Beijing famously refused to accept refugees from the Syrian civil war, even though it could have theoretically used the manpower to offset China’s collapsing population. Chinese officials and analysts grumbled that Europe and America should bear the burden of Syrian refugees as punishment for the “arrogance” they showed by meddling in Middle Eastern politics. There is little reason to suspect their attitude about Afghanistan will be different.
When Al Jazeera published a roundup of how regional powers are handling refugees from the Taliban on Thursday, it did not even bother mentioning China. Likewise, the Hindustan Times on Sunday produced a list of where Afghan refugees are going, and China was not mentioned.
According to Al Jazeera, Afghanistan’s other neighbors are not welcoming refugees with open arms, either. Iran is setting up emergency tents, but making it clear that fleeing Afghans will be “repatriated” as quickly as possible. Pakistani Prime Minister Imran Khan explicitly stated he will close his border to fresh refugees because there are already three million Afghan migrants living in his country. Turkey is building a border wall as quickly as possible, while Greece already completed a wall along its Turkish border to keep Afghans out.
Afghanistan’s three Central Asian close neighbors – Uzbekistan, Tajikistan, and Turkmenistan – “panicked” when the Taliban began sweeping across Afghanistan and made it clear they will not accept large numbers of Afghan refugees, as Al Jazeera reported in a previous article. The Central Asian nations regard Afghan refugees as a security risk that could destabilize their own countries, especially if they bring the Taliban’s radical Islamist ideas with them.
China has similar concerns, fearing a flood of Muslim refugees from Afghanistan could pose security issues for Xinjiang province, home of the oppressed Uyghur people.
The Chinese government tries to justify its brutal crackdown in Xinjiang by claiming a dangerous Uyghur separatist organization called the East Turkestan Islamic Movement (ETIM) has been training with al-Qaeda and ISIS operatives in Afghanistan. China’s partnership with the new Taliban government reportedly included assurances that the Taliban will secure Afghanistan’s borders to prevent terrorists or refugees from flooding into China. The U.S. government has asserted that ETIM does not exist.

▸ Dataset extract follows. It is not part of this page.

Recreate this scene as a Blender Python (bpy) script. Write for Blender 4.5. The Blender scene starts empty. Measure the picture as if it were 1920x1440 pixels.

Russia, which like China has made overtures of friendship to the Taliban, clearly has no intention of helping with the refugee crisis.
Russian President Vladimir Putin said on Sunday he is concerned “Afghan militants” could enter Russia “under the guise of refugees,” and sharply criticized the United States for asking Central Asian countries to shelter thousands of people fleeing from Afghanistan.
“Our Western, let’s say, partners are persistently raising the issue of placing refugees in Central Asian countries before those receive visas from the United States or other countries. They think they can send them without visas to our neighbors, but refuse to receive them in their own countries without visas? What a humiliating approach to solving this issue is it?” Putin sneered.
Putin said the Russia-led Collective Security Treaty Organization (CTSO) was cool toward accepting Afghan refugees because vetting them for security concerns in the chaos of fallen Afghanistan would be so difficult.
“We share common borders, but there are no visa restrictions. Imagine that refugees entered any of these countries. Who is among these refugees, how do we know? There may be thousands of them, or even hundreds of thousands, and maybe even millions,” Putin said.
Afghan refugees in India held a protest at the UNHCR office in New Delhi on Monday, demanding more educational benefits, job opportunities, security assurances, and more options for permanent resettlement.
“As of 2019, Afghans accounted for around a third of the nearly 40,000 refugees registered in India, according to the UN refugee agency, but these figures do not cover those who are not registered with the U.N.,” the Hindustan Times noted.